Scripts that build scenes
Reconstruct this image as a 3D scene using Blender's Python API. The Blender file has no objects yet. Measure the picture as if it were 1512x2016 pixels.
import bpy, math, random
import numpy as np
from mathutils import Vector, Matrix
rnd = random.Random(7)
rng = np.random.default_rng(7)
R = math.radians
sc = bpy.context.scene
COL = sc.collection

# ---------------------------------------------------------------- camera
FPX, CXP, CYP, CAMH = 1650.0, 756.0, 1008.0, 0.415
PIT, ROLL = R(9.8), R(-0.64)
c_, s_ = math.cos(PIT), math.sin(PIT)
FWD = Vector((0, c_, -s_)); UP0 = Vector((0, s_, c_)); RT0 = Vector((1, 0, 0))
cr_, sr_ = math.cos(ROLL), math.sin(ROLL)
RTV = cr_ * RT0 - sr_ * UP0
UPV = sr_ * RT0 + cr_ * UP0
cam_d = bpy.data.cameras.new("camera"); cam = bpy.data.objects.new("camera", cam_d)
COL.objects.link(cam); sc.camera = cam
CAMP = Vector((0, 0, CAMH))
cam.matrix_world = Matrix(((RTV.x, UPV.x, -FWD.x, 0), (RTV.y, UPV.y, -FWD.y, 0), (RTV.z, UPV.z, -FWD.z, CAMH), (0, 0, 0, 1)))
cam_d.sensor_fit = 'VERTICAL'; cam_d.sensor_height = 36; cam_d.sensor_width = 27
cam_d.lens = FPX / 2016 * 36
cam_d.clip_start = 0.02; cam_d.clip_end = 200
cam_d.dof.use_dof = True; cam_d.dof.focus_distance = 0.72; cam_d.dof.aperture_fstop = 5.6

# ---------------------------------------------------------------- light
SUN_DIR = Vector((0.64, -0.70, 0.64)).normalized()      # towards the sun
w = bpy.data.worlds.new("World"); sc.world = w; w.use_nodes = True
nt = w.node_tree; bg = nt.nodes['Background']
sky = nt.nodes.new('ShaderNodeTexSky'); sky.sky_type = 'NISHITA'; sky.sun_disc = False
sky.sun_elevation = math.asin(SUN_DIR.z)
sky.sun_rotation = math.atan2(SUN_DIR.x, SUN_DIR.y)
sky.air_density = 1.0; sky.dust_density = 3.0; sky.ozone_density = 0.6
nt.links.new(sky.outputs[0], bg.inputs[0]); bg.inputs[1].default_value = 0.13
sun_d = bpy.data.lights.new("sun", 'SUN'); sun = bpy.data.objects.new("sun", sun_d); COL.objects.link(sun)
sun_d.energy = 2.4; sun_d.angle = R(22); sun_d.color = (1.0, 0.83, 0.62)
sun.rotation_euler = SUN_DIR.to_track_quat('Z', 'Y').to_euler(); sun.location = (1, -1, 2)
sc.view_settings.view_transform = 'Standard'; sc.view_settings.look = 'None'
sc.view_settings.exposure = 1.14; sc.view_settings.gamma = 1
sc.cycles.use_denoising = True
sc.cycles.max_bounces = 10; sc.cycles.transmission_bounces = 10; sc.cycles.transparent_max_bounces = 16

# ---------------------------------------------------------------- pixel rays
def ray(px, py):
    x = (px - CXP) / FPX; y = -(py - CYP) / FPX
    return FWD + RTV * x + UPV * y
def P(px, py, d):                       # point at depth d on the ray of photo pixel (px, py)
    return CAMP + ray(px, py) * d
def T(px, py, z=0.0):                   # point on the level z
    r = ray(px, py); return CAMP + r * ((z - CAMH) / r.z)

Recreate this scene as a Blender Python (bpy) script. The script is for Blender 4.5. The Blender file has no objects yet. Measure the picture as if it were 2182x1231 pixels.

Exercise goal
Repeat each record in full; every line must match exactly.

Output
Reconstruct this image as a 3D scene using Blender's Python API. The Blender file has no objects yet. Measure the picture as if it were 1512x2016 pixels.
import bpy, math, random
import numpy as np
from mathutils import Vector, Matrix
rnd = random.Random(7)
rng = np.random.default_rng(7)
R = math.radians
sc = bpy.context.scene
COL = sc.collection

# ---------------------------------------------------------------- camera
FPX, CXP, CYP, CAMH = 1650.0, 756.0, 1008.0, 0.415
PIT, ROLL = R(9.8), R(-0.64)
c_, s_ = math.cos(PIT), math.sin(PIT)
FWD = Vector((0, c_, -s_)); UP0 = Vector((0, s_, c_)); RT0 = Vector((1, 0, 0))
cr_, sr_ = math.cos(ROLL), math.sin(ROLL)
RTV = cr_ * RT0 - sr_ * UP0
UPV = sr_ * RT0 + cr_ * UP0
cam_d = bpy.data.cameras.new("camera"); cam = bpy.data.objects.new("camera", cam_d)
COL.objects.link(cam); sc.camera = cam
CAMP = Vector((0, 0, CAMH))
cam.matrix_world = Matrix(((RTV.x, UPV.x, -FWD.x, 0), (RTV.y, UPV.y, -FWD.y, 0), (RTV.z, UPV.z, -FWD.z, CAMH), (0, 0, 0, 1)))
cam_d.sensor_fit = 'VERTICAL'; cam_d.sensor_height = 36; cam_d.sensor_width = 27
cam_d.lens = FPX / 2016 * 36
cam_d.clip_start = 0.02; cam_d.clip_end = 200
cam_d.dof.use_dof = True; cam_d.dof.focus_distance = 0.72; cam_d.dof.aperture_fstop = 5.6

# ---------------------------------------------------------------- light
SUN_DIR = Vector((0.64, -0.70, 0.64)).normalized()      # towards the sun
w = bpy.data.worlds.new("World"); sc.world = w; w.use_nodes = True
nt = w.node_tree; bg = nt.nodes['Background']
sky = nt.nodes.new('ShaderNodeTexSky'); sky.sky_type = 'NISHITA'; sky.sun_disc = False
sky.sun_elevation = math.asin(SUN_DIR.z)
sky.sun_rotation = math.atan2(SUN_DIR.x, SUN_DIR.y)
sky.air_density = 1.0; sky.dust_density = 3.0; sky.ozone_density = 0.6
nt.links.new(sky.outputs[0], bg.inputs[0]); bg.inputs[1].default_value = 0.13
sun_d = bpy.data.lights.new("sun", 'SUN'); sun = bpy.data.objects.new("sun", sun_d); COL.objects.link(sun)
sun_d.energy = 2.4; sun_d.angle = R(22); sun_d.color = (1.0, 0.83, 0.62)
sun.rotation_euler = SUN_DIR.to_track_quat('Z', 'Y').to_euler(); sun.location = (1, -1, 2)
sc.view_settings.view_transform = 'Standard'; sc.view_settings.look = 'None'
sc.view_settings.exposure = 1.14; sc.view_settings.gamma = 1
sc.cycles.use_denoising = True
sc.cycles.max_bounces = 10; sc.cycles.transmission_bounces = 10; sc.cycles.transparent_max_bounces = 16

# ---------------------------------------------------------------- pixel rays
def ray(px, py):
    x = (px - CXP) / FPX; y = -(py - CYP) / FPX
    return FWD + RTV * x + UPV * y
def P(px, py, d):                       # point at depth d on the ray of photo pixel (px, py)
    return CAMP + ray(px, py) * d
def T(px, py, z=0.0):                   # point on the level z
    r = ray(px, py); return CAMP + r * ((z - CAMH) / r.z)

Recreate this scene as a Blender Python (bpy) script. The script is for Blender 4.5. The Blender file has no objects yet. Measure the picture as if it were 2182x1231 pixels.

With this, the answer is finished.